> _Recorded information_:
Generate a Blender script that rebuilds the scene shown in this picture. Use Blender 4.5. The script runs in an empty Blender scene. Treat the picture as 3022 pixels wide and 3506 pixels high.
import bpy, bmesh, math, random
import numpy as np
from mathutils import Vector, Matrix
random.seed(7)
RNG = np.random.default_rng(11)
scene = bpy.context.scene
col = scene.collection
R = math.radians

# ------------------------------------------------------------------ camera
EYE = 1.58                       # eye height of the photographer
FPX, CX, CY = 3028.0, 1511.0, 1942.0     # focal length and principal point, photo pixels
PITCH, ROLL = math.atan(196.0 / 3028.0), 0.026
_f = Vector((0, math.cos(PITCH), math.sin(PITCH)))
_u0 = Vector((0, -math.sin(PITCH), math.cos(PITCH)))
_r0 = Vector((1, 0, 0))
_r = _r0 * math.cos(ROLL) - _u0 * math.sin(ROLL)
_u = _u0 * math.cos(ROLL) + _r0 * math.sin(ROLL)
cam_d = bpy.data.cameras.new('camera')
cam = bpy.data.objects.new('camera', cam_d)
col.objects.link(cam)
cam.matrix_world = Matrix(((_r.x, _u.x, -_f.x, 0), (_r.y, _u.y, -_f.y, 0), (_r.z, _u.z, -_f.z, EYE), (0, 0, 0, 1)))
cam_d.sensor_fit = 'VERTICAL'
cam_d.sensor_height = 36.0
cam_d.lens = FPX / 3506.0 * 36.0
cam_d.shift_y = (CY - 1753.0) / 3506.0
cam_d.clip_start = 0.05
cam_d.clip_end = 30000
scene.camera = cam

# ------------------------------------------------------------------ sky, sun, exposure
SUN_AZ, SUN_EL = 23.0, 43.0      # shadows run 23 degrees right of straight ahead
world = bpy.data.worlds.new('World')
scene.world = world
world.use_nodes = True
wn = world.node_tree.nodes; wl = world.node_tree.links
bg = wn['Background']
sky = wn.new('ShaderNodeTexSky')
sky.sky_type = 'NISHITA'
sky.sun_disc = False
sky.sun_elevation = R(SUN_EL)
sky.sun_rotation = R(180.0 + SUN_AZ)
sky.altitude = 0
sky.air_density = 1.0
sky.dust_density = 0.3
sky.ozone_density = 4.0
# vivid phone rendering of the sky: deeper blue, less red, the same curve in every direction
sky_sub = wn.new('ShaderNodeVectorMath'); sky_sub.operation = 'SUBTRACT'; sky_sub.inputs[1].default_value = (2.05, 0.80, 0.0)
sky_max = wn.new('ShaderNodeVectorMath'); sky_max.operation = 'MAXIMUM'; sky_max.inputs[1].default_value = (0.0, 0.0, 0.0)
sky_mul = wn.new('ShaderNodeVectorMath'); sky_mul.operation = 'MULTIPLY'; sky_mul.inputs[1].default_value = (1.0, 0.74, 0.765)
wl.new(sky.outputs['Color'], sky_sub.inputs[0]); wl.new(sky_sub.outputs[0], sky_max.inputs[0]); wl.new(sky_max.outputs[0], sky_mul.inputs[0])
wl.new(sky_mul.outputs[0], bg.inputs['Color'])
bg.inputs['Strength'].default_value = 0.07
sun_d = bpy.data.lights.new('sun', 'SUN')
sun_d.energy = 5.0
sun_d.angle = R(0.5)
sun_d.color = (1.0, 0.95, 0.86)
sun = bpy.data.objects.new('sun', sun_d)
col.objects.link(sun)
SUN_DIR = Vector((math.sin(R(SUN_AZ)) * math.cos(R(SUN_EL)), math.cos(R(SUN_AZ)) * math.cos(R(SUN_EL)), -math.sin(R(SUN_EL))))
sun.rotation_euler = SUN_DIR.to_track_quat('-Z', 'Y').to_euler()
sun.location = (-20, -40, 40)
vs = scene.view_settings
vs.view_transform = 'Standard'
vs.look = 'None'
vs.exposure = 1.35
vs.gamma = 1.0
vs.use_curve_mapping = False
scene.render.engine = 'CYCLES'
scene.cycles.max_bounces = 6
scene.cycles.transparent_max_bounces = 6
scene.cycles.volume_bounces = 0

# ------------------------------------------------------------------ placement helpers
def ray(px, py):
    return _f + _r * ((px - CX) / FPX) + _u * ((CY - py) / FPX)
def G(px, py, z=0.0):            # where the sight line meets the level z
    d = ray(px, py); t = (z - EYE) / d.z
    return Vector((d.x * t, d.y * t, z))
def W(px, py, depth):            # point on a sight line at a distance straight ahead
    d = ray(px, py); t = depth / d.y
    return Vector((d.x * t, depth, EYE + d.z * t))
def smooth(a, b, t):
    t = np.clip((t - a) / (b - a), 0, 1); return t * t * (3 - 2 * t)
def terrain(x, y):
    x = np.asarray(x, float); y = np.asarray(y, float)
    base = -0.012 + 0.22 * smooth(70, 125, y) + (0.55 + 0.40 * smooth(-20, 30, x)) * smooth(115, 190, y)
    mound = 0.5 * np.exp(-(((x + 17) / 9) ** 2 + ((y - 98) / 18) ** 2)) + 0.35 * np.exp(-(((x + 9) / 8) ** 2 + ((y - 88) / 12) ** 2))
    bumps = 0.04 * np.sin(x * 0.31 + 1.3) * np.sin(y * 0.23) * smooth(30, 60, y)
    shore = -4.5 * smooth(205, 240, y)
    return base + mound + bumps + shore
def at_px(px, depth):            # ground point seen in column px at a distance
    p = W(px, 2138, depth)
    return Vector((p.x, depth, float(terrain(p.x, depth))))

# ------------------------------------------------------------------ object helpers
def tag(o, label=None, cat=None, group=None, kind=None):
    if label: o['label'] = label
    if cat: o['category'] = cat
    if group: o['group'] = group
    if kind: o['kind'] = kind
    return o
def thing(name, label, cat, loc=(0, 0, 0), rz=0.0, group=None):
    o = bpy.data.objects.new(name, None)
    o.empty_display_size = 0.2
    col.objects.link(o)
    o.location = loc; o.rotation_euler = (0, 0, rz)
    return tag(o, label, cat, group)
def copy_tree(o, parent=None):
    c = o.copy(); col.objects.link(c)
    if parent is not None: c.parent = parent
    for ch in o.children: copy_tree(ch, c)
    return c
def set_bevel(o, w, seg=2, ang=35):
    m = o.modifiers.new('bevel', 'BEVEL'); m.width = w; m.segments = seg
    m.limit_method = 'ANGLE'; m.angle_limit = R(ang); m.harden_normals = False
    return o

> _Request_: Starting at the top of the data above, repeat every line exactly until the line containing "R = math.radians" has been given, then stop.

> _Answer to this problem_:
Generate a Blender script that rebuilds the scene shown in this picture. Use Blender 4.5. The script runs in an empty Blender scene. Treat the picture as 3022 pixels wide and 3506 pixels high.
import bpy, bmesh, math, random
import numpy as np
from mathutils import Vector, Matrix
random.seed(7)
RNG = np.random.default_rng(11)
scene = bpy.context.scene
col = scene.collection
R = math.radians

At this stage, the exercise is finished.